Katy Bishop is an abstract alcohol ink painter who has exhibited across California and extensively online. Notable accomplishments include a first place award at Betsy Lueke Gallery in Burbank, California. Solo exhibitions include Gallery 608 in Santa Monica and Tag Gallery in Los Angeles. 




The ink paintings are executed on glass, plexiglass, and paper giving off a variety of textural appearances and smooth surfaces. These abstractions are extremely colorful usually containing neon and pastel colors. She uses a contemporary palette of colors such as magenta, purple, hot pink, fuschia, turquoise, and chartreuse greens. There remains an often aquatic appearance to the paintings even though the intention exists of non-objectivity. 





Often containing reflected tones and bubbles of light, these gradual transitions spread the color subtly across the surface. There appears to be carefully controlled drips and splashes of ink which bleeds throughout the composition. Sometimes the abstractions come across as being inspired by shapes of flower petals or even landscapes as a few pieces have a line of paint spread along the plane, even if unintentional. 





One piece in particular which draws attention contains the title Playtime which is displayed at the top of the article. The painting, although consistent with Katy’s body of work, remains unique among the series because there are clear blocks of formed aqua-like color. The painting may reflect what may be a scene out of a heavy urban center like downtown Los Angeles or New York City, driving past neon lights of flashy screens or the passing light in an urban night club. Playtime, appropriately named, has a distinctive contemporary approach to painting with the manufactured colors and high contrast unusual in earlier eras of artmaking. The work even reminds me of the song Southside by Moby, a thoroughly cynical urban song referencing the flashy glitz and glamor of city life. 





Although many of Katy’s pieces contain organic-like forms inspired directly or indirectly by nature. Thru the Veil remains one such example, pictured above. The painting contains earth tones rarely used in her work which form almost like a pine cone with purple drips seeming to reflect rain with a bright light source above indicating the sun as a deep naples yellow light. None of these qualities may have been her intention, however there are subtle similarities to natural elements in the forms within the paintings. 

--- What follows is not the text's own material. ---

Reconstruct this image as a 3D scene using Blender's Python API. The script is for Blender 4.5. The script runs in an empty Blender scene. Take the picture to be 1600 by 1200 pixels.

In summary, as we approach and take in these pristine paintings, we should reflect on the relaxing and eternal nature of art. These works of ink on glass and paper can be enjoyed with a glass of wine and soothing music or still silence. The best approach I believe to Katy Bishop’s work exists as meditative and appreciating the breaking form of the pigments as a statement and work of art within. Think of looking at a bed of flowers or waves of the ocean, we do not ponder on the meaning of such observations, we just enjoy the experience and the existence of being. Katy Bishop’s paintings are beings within themselves.